Sri Lanka to implement UN resolution demands except International probe
The assertion was made by the Sri Lankan President during a meeting on Friday
By : DC Correspondent
Update: 2014-05-10 13:39 GMT
Colombo: President Mahinda Rajapaksa has said Sri Lanka is in the process of implementing all demands made by the sponsors of the UNHRC resolution against it except for allowing an international probe into alleged human rights violations during the last phase of the war with the LTTE.
The assertion was made by the Sri Lankan President during a meeting on Friday with Seiji Kihara, Japan's Parliamentary Vice Minister for Foreign Affairs.

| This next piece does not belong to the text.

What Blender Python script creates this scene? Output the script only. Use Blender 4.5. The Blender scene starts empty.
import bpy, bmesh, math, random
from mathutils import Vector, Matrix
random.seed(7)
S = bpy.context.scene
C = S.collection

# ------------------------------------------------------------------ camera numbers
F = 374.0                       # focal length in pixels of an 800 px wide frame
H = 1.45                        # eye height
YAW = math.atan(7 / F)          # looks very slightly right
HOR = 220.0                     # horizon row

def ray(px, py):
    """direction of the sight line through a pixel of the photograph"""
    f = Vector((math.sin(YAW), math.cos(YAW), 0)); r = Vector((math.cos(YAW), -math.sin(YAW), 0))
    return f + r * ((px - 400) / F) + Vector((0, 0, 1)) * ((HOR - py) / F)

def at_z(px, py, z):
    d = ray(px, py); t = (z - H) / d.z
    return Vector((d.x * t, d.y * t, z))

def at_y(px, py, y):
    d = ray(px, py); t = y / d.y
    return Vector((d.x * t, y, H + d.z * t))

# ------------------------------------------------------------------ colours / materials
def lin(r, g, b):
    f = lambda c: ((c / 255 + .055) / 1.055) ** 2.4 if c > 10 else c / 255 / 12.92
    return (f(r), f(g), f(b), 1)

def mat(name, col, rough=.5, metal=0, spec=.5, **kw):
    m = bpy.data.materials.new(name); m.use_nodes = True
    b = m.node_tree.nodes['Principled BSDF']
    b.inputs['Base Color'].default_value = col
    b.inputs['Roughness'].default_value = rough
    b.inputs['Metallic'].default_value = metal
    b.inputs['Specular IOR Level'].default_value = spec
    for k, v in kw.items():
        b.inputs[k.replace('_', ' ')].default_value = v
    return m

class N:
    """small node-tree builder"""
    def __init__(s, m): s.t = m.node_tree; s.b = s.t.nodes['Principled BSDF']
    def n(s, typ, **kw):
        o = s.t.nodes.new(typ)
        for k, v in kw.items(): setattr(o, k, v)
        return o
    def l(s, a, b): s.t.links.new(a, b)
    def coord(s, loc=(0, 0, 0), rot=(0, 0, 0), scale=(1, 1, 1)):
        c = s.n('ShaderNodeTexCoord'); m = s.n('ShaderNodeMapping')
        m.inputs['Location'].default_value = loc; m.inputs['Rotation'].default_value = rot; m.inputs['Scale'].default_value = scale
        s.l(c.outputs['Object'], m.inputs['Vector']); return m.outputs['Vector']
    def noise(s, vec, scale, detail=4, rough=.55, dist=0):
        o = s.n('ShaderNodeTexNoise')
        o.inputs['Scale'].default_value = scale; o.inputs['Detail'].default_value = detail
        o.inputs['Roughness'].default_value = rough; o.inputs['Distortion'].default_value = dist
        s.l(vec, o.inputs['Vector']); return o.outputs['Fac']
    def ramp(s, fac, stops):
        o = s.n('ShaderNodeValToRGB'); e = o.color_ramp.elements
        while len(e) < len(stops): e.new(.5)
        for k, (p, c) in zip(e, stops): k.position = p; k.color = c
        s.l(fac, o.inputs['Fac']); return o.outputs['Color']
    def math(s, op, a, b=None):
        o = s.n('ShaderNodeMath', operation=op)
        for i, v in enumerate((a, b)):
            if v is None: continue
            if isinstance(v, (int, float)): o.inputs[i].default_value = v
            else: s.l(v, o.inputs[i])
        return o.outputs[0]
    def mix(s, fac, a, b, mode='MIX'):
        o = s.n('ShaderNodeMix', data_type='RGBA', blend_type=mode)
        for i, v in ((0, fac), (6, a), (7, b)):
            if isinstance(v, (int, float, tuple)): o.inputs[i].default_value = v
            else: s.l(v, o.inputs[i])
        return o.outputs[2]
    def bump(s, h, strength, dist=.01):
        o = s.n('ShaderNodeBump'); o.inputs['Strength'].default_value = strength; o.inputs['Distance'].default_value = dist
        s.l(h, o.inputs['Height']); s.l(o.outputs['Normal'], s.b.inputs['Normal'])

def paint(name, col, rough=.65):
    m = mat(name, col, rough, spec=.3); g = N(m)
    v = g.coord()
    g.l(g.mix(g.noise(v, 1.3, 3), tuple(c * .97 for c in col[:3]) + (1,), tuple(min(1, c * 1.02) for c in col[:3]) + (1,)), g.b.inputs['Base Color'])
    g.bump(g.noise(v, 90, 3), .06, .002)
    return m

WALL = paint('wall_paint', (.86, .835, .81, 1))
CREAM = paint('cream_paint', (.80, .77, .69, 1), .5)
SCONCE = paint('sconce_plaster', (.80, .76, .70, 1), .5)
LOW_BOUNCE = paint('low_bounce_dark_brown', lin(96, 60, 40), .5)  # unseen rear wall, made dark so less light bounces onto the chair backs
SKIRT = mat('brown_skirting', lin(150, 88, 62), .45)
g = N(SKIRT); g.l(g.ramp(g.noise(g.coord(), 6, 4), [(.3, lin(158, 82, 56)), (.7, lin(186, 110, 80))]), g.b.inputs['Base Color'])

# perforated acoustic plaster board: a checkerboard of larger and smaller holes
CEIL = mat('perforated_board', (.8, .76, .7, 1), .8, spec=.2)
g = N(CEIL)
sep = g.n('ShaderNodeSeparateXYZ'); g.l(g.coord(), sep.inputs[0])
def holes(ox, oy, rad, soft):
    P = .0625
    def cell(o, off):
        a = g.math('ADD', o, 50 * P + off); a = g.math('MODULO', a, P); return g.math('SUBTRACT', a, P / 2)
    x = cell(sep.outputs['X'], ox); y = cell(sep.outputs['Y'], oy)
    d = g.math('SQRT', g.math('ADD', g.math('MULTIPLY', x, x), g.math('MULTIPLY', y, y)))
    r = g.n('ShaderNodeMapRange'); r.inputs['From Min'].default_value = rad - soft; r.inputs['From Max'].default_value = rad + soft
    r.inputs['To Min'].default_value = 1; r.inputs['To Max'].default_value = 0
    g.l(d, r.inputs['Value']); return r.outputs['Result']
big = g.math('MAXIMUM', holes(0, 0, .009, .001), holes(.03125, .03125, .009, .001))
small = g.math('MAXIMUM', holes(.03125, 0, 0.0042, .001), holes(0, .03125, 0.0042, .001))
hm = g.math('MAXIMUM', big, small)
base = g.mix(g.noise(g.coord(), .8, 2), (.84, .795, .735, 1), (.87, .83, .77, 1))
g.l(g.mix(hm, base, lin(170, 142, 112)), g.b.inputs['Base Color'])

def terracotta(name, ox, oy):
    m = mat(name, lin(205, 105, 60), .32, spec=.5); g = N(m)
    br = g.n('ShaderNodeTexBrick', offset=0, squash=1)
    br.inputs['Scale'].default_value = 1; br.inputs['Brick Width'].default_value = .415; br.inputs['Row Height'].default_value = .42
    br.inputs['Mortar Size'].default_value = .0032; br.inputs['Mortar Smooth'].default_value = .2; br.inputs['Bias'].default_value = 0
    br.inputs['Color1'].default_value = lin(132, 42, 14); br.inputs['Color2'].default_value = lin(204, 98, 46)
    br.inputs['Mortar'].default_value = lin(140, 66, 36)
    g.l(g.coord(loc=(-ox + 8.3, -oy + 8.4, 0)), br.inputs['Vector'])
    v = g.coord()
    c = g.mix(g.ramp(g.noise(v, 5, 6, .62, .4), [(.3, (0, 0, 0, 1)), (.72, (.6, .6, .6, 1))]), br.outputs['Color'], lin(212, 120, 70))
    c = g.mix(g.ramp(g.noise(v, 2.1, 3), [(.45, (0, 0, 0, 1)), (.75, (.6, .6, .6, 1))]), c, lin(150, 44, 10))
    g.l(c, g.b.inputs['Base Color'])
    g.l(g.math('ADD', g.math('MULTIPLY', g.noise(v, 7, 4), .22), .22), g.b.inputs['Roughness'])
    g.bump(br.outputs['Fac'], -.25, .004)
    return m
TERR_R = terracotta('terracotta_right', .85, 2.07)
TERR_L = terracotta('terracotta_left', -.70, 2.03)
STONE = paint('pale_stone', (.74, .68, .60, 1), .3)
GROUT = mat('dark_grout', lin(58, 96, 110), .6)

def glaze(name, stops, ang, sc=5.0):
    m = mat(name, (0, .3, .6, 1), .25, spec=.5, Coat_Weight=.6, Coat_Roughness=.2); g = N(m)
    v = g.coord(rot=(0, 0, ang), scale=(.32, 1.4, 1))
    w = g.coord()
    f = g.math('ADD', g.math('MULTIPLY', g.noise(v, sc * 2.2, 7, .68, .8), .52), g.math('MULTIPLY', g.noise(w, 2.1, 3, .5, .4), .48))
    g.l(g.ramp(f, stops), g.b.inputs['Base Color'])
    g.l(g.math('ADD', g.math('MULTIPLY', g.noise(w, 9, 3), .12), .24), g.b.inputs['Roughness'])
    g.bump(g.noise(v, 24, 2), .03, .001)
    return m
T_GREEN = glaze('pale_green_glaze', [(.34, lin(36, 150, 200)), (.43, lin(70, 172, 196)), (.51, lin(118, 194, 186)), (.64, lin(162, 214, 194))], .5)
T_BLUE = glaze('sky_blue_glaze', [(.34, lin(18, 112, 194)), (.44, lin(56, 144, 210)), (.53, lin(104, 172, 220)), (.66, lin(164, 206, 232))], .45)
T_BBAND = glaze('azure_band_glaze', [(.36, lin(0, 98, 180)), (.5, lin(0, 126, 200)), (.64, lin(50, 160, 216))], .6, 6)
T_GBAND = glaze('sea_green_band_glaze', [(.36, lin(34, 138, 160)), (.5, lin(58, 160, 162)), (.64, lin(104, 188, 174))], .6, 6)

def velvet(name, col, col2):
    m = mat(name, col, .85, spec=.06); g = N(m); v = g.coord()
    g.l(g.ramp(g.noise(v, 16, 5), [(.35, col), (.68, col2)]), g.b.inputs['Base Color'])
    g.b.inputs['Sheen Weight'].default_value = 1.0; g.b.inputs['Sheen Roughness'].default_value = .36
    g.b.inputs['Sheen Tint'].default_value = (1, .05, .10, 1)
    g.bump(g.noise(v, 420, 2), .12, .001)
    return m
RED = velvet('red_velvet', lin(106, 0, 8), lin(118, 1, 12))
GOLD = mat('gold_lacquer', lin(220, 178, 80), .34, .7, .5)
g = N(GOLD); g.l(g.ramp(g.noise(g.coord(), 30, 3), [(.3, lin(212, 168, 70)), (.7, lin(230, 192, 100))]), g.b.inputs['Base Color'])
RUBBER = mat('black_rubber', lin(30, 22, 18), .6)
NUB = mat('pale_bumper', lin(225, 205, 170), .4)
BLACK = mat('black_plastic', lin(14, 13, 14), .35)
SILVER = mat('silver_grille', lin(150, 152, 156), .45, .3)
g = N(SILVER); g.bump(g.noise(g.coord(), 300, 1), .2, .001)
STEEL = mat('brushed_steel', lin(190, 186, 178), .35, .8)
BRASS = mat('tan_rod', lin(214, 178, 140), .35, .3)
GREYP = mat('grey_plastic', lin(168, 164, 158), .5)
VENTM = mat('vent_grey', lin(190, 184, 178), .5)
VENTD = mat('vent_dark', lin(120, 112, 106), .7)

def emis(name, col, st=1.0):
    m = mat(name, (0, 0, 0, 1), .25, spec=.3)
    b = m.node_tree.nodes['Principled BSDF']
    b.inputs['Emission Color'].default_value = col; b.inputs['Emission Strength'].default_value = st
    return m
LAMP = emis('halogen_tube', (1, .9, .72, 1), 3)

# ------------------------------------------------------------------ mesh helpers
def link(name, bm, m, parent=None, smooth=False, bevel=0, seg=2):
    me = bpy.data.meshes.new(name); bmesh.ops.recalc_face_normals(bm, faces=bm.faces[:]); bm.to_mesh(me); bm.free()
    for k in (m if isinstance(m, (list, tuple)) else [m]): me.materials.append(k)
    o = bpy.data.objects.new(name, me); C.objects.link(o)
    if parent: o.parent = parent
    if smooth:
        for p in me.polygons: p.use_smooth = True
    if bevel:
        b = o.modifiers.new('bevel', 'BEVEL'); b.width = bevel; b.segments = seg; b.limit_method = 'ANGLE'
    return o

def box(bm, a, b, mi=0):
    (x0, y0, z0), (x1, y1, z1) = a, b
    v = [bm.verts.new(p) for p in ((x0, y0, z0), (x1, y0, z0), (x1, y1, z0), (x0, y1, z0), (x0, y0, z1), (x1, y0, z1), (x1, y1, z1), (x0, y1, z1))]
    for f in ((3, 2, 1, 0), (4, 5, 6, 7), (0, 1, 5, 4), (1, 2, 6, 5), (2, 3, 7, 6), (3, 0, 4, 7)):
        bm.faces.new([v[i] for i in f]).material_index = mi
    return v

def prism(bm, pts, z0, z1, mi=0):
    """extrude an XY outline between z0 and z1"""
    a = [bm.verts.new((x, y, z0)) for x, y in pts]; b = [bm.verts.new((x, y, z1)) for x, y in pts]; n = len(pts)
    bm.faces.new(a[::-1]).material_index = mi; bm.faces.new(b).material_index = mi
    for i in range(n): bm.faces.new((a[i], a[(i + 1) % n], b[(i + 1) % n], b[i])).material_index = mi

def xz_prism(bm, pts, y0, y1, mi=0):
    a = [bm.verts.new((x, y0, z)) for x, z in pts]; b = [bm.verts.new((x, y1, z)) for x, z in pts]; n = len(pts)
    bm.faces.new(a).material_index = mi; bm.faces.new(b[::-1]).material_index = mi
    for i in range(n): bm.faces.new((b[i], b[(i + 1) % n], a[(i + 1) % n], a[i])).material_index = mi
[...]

Rajapaka told the Japanese Minister, "Please tell this truth to rest of the world. Except for an international inquiry we are in the process of implementing all other demands made by sponsors of the Resolution."
The President's office quoted Kihara as saying that?the UNHRC resolution was unhelpful to Sri Lanka.
"We considered whether the Resolution on Sri Lanka moved in the UN Human Rights Council in?Geneva would help Sri Lanka.
We decided it will not. That is why we abstained when the vote was taken," Kihara was quoted as saying.
"We are not ready to accept biased reports prepared by international bodies. We are confident that Sri Lanka is capable of solving its problems one by one. What is needed is to engage the international community," he said.
Japan along with India was one of the 12 countries which abstained in the UNHRC vote in Geneva in March.
The US-sponsored resolution was adopted with 24 countries voting in favour.
The resolution demanded the setting up of an international investigation into alleged war crimes in Sri Lanka during the last phase of the nearly three decades-long
conflict with the LTTE.
Sri Lanka has vowed not to cooperate with the investigation.
Meanwhile, a nationalist organisation demanded that Sri Lanka should not allow the officials of the UN Human Rights Commissioner Navi Pillay into the country to carry out the international investigation.
"We ask the government what their stand on this. They must never be allowed into the country," Dr Gunadasa Amarasekera of the Nationalist Organisation Collective said.